The Canadian Pork Council expects to have a working swine traceability system in operation on a voluntary basis in advance of regulatory changes that will make the reporting of swine movements in Canada mandatory.
To accommodate swine traceability, the Canadian Food Inspection Agency is revising Canada’s Health of Animals Regulation to, for the first time, require the reporting of all movements of pigs.
A draft regulation, published this past summer in Canada Gazette One, is being revised in response to stakeholder comments prior to publication in Canada Gazette Two, when it will become law.
Jeff Clark, the manager of PigTrace Canada an initiative of the Canadian Pork Council, expects a voluntary system to be in place before movement reporting become a requirement.
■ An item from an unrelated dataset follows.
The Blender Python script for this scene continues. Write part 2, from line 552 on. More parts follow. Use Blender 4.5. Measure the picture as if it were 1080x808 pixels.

The regulatory process, we’re not going to let hold us up.
We are expecting to come out with our program under a voluntary basis and that way we will, quite confident, have a workable system in place before it becomes mandatory.
We have our movement reporting database ready to go this month in November.
We’re just making some final tweaks to it, we’re getting our information kits and our producer manuals and all of those printed off and ready to go out so we’re fully expecting through this winter to go live with our PigTrace Canada program under a voluntary environment and moving ahead the regulations will really help to solidify the program that we’re building, gain an international reputation for a top quality traceability system that is supported and enforced by a federal government.
We also expect that having a regulation in place will help us really get as close to 100 percent compliance as we can on the program.
Clark acknowledges, the time frames for moving ahead on the regulatory changes are fully in the hands of the Canadian Food Inspection Agency but he expects a revised version of the amended Health of Animals Regulation to be republished in Canada Gazette two sometime in 2013.